Maybe there is no fictional character who is that much like you in personality and way of thinking. It's rare and amazing when it happens. I would be surprised if anyone found more than one fictional character they saw themselves in to this extent. It's disconcerting when the creator of a fictional work gets you so deeply.
More often, an illusion of this happens where you think a character is just like you, but in truth, while you share several personality traits, there are important differences between you and them. You may think, for example, that you are just like Harry Potter; you identify with him throughout all the books, but you can't see why he would fall in love with Ginny, and you think it was OOC. It wasn't. It's that you are less like Harry than you think, and if you are writing fanfic about him, you have to be extra careful to stay aware of the differences between you and him. It's hard not to let the similarities make you lose sight of the differences.
But what about when there isn't anything a character does or thinks or feels that you can't automatically, immediately understand, anything that you wouldn't do or think or feel if you were in their situation? When the identification happens instantly and is total. When writing them isn't like mentally putting on a mask - it's like taking off all masks. Can you imagine that? (Scary at first? You bet.)

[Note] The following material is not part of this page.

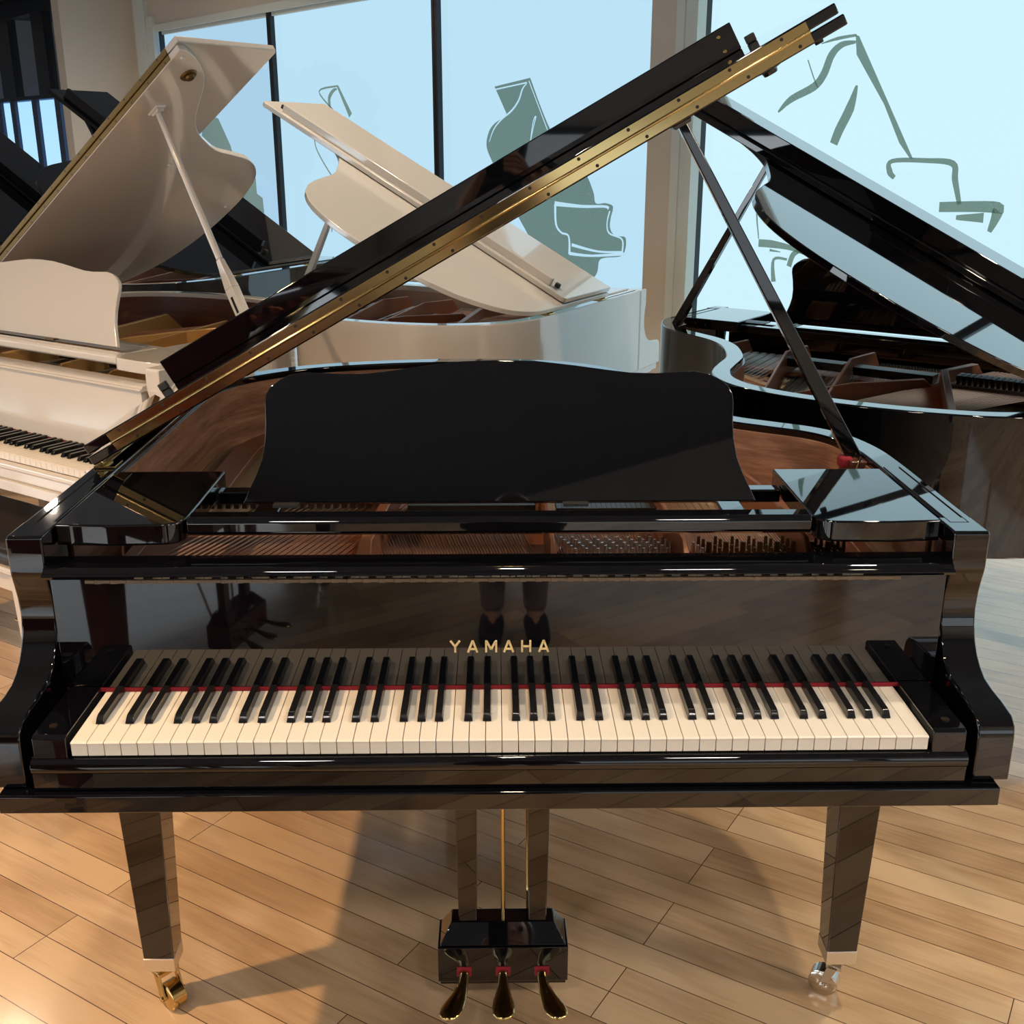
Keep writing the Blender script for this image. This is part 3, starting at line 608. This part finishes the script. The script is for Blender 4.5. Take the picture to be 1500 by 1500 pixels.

Now imagine reading a fanfic in which the character you automatically and completely relate to falls in love with someone who, canonically, did something terrible to them, something terrible that you feel as if it was done to you, because while reading about them or seeing them on the screen, you virtually are them - their emotions are your emotions. That's out of character! you might think about the fic. He/she would never love X. But it's deeper than that. Your reaction to the ship in question is visceral, emotional, physical. It's irrational and outside your control. It can be rage, horror, disgust. It's a NO from the depths of your soul. It's a white-hot hatred of the ship in question. A hatred so strong that you find it hard not to hate everyone who ships the pairing. Is this what makes people (people more expressive and impulsive than me) participate in ship wars?
Mystery solved.
If you've never felt that kind of hate for a pairing, I hypothesize you've never experienced that extent of fusion with a character.
The theories above are entirely untested. I have no idea if they accurately explain these things for anyone other than me. I'm curious to know if they do.